■ **Task goal**
Return exactly the listing's lines, from its first line to the line holding "col = bpy.context.scene.collection", ends included.
★ ★ ★ ★ ★
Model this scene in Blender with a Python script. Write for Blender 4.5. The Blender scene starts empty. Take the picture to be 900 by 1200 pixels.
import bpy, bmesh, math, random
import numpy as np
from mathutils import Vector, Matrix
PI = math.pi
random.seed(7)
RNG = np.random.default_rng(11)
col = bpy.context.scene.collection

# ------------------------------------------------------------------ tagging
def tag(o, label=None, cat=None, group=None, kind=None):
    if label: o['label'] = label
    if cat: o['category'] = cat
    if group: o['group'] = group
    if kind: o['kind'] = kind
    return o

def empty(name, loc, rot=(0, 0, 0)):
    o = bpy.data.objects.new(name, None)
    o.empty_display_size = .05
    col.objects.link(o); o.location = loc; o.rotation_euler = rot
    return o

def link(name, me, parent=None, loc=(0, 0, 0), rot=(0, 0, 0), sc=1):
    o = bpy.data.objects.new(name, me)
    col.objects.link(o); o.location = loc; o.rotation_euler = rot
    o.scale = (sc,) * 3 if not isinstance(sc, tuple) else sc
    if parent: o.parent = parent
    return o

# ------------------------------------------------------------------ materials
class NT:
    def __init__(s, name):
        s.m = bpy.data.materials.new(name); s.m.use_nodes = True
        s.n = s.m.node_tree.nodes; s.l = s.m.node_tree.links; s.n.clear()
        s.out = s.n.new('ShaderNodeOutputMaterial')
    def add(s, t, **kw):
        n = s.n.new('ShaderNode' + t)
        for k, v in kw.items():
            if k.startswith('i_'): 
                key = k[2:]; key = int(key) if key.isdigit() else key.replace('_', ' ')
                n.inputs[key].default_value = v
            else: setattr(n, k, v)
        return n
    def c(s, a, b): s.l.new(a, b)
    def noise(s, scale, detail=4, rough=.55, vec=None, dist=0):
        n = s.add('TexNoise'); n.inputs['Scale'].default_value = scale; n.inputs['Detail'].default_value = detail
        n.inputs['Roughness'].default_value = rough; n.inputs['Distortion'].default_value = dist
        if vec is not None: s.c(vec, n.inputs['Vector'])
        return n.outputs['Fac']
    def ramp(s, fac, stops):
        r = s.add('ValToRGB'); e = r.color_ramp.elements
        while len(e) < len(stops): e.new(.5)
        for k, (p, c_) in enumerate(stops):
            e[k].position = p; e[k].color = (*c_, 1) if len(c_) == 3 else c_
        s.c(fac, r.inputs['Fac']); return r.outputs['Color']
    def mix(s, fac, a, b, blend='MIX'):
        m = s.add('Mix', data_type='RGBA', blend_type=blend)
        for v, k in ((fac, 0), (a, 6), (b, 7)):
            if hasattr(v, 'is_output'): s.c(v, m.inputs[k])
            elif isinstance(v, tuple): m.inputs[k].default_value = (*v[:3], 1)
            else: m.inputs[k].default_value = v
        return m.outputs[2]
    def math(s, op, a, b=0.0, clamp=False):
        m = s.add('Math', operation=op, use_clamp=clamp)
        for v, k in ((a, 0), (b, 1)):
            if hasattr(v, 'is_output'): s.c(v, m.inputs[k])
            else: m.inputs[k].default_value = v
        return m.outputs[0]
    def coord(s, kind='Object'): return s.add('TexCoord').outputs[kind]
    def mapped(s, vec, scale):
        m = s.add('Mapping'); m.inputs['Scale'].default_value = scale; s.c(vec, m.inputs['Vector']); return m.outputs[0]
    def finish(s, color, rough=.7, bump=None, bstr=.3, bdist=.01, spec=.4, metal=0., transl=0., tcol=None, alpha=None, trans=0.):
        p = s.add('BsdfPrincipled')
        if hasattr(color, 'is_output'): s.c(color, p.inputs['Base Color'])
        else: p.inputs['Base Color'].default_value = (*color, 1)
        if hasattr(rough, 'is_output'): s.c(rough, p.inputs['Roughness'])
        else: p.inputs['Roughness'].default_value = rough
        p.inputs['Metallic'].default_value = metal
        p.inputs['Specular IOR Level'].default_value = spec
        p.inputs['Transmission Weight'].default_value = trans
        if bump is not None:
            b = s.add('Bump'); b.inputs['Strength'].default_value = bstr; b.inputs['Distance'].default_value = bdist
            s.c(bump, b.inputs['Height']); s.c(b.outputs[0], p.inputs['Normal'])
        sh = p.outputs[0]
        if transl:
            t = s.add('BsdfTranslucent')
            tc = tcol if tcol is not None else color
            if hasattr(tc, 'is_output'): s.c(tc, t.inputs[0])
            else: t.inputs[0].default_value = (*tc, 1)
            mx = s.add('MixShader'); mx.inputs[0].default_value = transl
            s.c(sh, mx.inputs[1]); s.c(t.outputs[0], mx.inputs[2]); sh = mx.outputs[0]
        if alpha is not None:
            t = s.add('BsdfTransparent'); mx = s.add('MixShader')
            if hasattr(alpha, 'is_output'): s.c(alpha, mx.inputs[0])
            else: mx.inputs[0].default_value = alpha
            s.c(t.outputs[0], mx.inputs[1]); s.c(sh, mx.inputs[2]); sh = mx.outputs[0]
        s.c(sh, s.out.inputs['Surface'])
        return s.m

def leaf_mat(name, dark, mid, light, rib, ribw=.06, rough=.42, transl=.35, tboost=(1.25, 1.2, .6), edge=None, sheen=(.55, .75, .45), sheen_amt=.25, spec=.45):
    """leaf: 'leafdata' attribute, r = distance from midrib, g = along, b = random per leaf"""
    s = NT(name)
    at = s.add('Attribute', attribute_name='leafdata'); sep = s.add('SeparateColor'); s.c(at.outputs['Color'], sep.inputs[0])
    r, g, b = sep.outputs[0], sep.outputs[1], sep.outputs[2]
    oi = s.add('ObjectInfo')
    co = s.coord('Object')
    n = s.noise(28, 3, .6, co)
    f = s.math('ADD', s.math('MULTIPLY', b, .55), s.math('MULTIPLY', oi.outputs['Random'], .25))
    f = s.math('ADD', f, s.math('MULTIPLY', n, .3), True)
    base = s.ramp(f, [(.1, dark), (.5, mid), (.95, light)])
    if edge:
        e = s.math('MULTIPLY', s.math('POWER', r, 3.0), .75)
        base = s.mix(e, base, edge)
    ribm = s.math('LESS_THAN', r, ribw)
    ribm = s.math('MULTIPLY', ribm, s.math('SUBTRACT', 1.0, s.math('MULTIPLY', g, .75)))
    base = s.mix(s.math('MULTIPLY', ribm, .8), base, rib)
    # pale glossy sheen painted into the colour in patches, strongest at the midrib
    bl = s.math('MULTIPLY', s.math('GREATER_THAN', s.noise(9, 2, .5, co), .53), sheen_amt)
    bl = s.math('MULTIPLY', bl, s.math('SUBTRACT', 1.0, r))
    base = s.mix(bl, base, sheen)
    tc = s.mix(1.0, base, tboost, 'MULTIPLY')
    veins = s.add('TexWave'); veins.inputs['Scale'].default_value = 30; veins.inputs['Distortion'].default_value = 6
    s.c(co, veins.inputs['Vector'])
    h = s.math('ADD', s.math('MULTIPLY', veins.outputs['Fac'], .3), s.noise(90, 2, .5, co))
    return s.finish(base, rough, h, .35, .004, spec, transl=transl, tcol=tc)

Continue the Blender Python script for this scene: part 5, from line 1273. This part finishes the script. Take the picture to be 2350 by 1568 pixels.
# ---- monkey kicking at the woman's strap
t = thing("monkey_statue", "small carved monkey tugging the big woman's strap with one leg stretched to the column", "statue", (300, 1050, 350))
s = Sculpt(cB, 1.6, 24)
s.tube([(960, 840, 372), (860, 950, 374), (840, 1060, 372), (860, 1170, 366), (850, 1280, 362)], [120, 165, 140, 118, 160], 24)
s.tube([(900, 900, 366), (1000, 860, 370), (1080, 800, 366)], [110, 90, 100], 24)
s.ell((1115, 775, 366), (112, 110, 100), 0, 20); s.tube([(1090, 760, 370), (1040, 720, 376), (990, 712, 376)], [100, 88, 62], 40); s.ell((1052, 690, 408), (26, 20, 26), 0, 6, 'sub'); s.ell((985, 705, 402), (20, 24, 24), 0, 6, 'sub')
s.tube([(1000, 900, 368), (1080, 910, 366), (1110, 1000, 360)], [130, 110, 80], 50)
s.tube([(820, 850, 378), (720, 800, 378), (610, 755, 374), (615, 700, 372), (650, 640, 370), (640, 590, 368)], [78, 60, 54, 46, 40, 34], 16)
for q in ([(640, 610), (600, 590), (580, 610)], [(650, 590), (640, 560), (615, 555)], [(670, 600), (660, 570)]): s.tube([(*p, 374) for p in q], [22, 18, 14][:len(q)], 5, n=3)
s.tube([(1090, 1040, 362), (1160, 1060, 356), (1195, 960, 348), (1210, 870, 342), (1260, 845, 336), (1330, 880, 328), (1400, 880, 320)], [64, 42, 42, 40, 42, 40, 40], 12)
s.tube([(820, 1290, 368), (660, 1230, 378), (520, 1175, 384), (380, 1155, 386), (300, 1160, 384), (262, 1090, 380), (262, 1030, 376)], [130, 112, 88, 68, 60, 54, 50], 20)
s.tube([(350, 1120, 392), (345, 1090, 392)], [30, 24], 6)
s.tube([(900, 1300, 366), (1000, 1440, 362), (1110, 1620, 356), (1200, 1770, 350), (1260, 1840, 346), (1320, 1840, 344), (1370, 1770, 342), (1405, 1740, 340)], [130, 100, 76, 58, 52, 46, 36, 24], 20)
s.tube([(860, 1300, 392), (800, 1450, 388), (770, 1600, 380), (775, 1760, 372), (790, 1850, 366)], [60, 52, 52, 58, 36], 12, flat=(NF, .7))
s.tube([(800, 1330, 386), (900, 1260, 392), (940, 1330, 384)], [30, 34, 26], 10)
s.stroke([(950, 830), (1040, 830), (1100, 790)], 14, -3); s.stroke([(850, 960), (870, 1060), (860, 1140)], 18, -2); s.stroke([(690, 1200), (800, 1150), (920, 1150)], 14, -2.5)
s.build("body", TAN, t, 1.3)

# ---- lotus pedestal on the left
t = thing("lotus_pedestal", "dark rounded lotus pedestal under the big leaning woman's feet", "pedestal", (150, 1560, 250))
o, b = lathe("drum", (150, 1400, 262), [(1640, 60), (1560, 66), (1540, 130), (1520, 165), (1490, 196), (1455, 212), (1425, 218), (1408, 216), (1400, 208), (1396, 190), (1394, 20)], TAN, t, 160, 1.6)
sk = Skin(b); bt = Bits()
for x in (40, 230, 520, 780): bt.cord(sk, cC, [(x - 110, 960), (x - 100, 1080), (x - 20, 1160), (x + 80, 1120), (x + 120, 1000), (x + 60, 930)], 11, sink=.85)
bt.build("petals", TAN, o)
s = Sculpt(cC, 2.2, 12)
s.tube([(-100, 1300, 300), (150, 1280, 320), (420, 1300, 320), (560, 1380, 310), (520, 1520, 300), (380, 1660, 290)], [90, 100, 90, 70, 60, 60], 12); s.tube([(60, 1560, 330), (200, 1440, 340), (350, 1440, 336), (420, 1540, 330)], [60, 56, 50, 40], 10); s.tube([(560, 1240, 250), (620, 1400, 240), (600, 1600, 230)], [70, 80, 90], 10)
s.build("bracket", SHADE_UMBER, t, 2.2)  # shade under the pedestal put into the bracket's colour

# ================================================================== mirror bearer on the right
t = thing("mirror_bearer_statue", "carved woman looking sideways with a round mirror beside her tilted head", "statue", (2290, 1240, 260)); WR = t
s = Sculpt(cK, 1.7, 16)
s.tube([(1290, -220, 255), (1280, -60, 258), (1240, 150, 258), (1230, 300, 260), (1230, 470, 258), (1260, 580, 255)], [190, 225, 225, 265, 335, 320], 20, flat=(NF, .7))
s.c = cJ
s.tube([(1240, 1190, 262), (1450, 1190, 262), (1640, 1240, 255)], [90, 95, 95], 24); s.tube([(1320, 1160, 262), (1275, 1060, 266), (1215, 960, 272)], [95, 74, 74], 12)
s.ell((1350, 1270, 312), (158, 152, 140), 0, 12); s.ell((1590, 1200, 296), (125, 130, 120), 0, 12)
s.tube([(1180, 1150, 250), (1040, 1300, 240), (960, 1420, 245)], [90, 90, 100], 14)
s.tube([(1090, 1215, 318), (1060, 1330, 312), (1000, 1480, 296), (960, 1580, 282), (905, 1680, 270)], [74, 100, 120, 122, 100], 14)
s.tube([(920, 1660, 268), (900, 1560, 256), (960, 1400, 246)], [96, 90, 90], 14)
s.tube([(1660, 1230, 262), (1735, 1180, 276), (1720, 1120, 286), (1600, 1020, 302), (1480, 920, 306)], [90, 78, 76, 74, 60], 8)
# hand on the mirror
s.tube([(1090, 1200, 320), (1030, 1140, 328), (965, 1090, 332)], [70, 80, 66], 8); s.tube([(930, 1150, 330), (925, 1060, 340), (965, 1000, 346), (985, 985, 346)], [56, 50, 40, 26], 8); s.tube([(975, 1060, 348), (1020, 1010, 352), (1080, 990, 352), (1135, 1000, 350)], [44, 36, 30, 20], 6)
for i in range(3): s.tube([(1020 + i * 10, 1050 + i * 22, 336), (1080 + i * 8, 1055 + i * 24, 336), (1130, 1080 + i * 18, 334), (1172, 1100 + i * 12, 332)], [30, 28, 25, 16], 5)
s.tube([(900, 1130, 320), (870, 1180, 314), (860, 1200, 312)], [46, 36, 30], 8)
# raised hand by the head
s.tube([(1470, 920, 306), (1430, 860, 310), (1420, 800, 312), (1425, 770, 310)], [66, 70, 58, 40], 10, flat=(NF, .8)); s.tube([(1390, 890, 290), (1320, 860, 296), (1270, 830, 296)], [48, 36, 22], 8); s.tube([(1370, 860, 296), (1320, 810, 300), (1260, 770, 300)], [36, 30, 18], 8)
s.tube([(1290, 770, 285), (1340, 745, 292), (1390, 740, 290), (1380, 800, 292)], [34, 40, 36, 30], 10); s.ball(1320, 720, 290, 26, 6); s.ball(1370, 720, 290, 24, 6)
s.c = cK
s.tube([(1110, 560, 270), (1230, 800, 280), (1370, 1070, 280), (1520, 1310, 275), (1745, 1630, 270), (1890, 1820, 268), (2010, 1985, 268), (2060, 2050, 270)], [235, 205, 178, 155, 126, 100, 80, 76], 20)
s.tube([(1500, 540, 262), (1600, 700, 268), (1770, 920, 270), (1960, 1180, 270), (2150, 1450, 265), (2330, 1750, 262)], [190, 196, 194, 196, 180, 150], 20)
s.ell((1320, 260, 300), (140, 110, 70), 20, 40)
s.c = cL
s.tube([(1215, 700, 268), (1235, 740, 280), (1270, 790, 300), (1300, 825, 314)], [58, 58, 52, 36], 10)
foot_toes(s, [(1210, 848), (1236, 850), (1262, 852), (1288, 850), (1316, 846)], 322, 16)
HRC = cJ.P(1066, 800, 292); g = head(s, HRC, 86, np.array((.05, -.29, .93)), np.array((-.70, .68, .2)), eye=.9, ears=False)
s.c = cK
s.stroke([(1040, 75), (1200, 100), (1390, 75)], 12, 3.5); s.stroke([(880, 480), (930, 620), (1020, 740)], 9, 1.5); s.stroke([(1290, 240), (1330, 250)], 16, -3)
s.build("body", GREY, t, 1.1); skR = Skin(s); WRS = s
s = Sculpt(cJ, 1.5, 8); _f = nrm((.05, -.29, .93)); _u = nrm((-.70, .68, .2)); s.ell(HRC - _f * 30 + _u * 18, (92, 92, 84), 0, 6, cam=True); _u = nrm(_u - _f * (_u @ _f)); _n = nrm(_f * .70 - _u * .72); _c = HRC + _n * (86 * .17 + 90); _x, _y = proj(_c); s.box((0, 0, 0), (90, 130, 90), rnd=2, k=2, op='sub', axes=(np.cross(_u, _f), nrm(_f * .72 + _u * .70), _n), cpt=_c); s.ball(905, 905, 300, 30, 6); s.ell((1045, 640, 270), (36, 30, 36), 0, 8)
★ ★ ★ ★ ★
■ **Answer in full**
Model this scene in Blender with a Python script. Write for Blender 4.5. The Blender scene starts empty. Take the picture to be 900 by 1200 pixels.
import bpy, bmesh, math, random
import numpy as np
from mathutils import Vector, Matrix
PI = math.pi
random.seed(7)
RNG = np.random.default_rng(11)
col = bpy.context.scene.collection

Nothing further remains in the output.